LETTER | 'Cartel in PDRM' claim - honesty must be coupled with competence

G Selva


LETTER | You need a combination of factors to make command and control in the police service effectively. Honesty must go hand in hand with competence. It becomes a major problem when either one falls short. It becomes even more diabolical when competence is misused to enhance the criminal mind.

Competency is one of the most significant requirements which is closely linked to knowledge of all the tools available in contemporary policing. The most significant factor here, of course, is the nexus in the appropriate application of police powers to the rule of law. 

The right application at the right time by those in command is incumbent upon all those who are duty-bound to uphold the law without fear or favour. Knowledge of intelligence procurement combined with all the tools available in law as stipulated in the Criminal Procedure Code and the Evidence Act must be associated closely with the classification of cases linked to the Penal Code and other relevant respective acts, ordinances and regulations. 

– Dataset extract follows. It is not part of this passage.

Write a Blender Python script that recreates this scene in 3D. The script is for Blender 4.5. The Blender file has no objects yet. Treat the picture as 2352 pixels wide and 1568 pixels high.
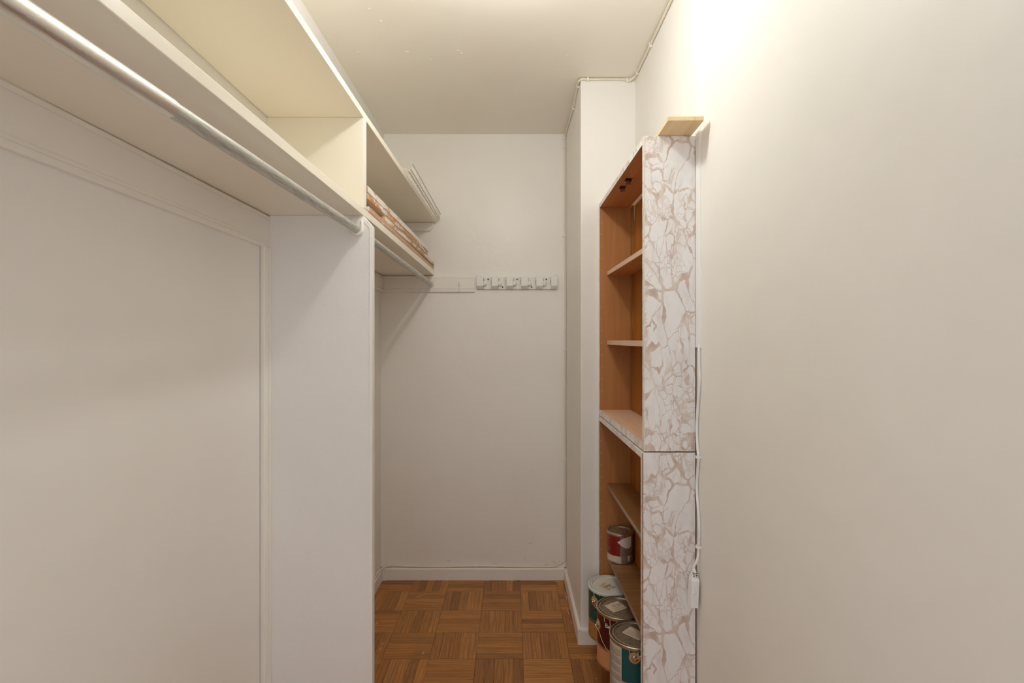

Police officers must be constantly vigilant in the revelations they make so as to not to infringe their effect on potentially admissible evidence. It is the hallmark of good police craft to gather as much admissible evidence as possible without alerting the perpetrators. Successful investigations almost always hinge upon discretion and secrecy during the initial stages of evidence collection.

The inspector-general of police falls short in this aspect in more ways than one by the "cartel in the police force" revelation especially when the alleged perpetrators themselves are part of his organisation. 

Police investigations should have been completed long before he made these serious allegations. The identities of these mutinous officers should be revealed by way of court proceedings. By resorting to internal investigations he himself is committing to the 'blue code of silence' which to wit, were his own words.

All police officers have the same duty by law to put into writing any information they receive that have ingredients of a criminal offence. This means a police report must be lodged. The IGP has no discretion to exempt himself from doing so.

Honesty alone, although a rare commodity in these times, is not enough to run an organisation that deals with enforcement. It must be coupled with a high level of competence that adheres to the rigours of accountability and responsibility. 

Every offence disclosed must be investigated and police action has to be recorded as to the manner and mode of these actions. It must go through a process of initial enquiries, actions taken, classification outcomes followed by a full investigation paper if ingredients of criminal offences are established. 

This has to be documented and cannot be circumvented by personal discretion. The IGP must see his allegations through and put pen to paper. 

In fact, his honesty is our best bet for the moment to get something significantly moving in the reform of the police force. 

Hopefully, he has enough time to get it done effectively and make it the turning point for police reform.